Metric signature

In mathematics, the signature (v, p, r) of a metric tensor g (or equivalently, a real quadratic form thought of as a real symmetric bilinear form on a finite-dimensional vector space) is the number (counted with multiplicity) of positive, negative and zero eigenvalues of the real symmetric matrix gab of the metric tensor with respect to a basis. In relativistic physics, the v represents the time or virtual dimension, and the p for the space and physical dimension. Alternatively, it can be defined as the dimensions of a maximal positive and null subspace. By Sylvester's law of inertia these numbers do not depend on the choice of basis and thus can be used to classify the metric. The signature is often denoted by a pair of integers (v, p) implying r= 0, or as an explicit list of signs of eigenvalues such as (+, −, −, −) or (−, +, +, +) for the signatures (1, 3, 0) and (3, 1, 0), respectively.
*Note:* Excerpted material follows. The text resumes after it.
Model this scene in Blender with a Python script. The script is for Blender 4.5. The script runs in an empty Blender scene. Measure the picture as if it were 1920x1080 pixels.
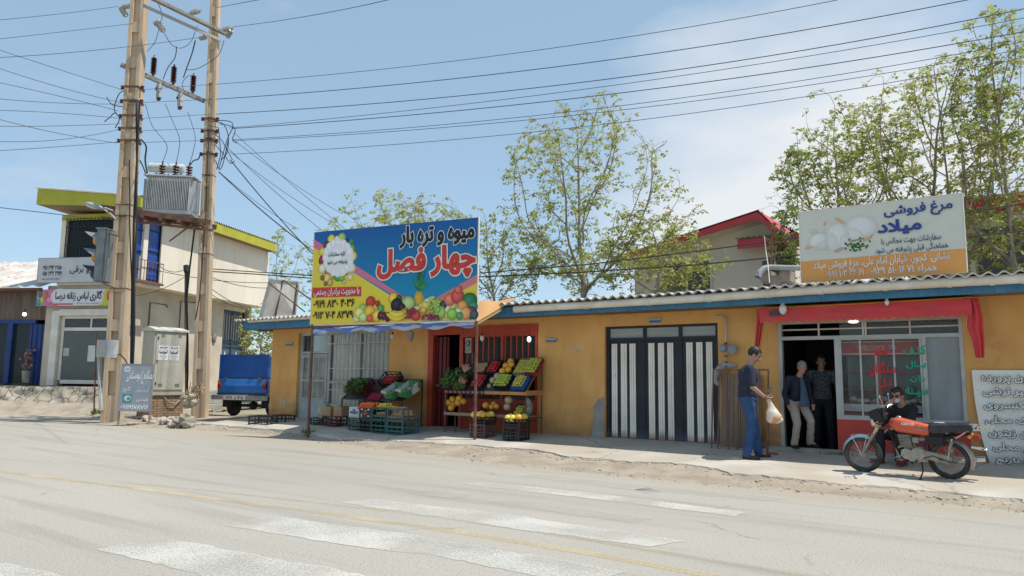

The signature is said to be indefinite or mixed if both v and p are nonzero, and degenerate if r is nonzero. A Riemannian metric is a metric with a positive definite signature (v, 0). A Lorentzian metric is a metric with signature (p, 1), or (1, p). There is another notion of signature of a nondegenerate metric tensor given by a single number s defined as (v − p), where v and p are as above, which is equivalent to the above definition when the dimension n = v + p is given or implicit. For example, s = 1 − 3 = −2 for (+, −, −, −) and its mirroring s' = −s = +2 for (−, +, +, +). The signature of a metric tensor is defined as the signature of the corresponding quadratic form. It is the number (v, p, r) of positive, negative and zero eigenvalues of any matrix (i.e. in any basis for the underlying vector space) representing the form, counted with their algebraic multiplicities. Usually, r = 0 is required, which is the same as saying a metric tensor must be nondegenerate, i.e. no nonzero vector is orthogonal to all vectors. By Sylvester's law of inertia, the numbers (v, p, r) are basis independent.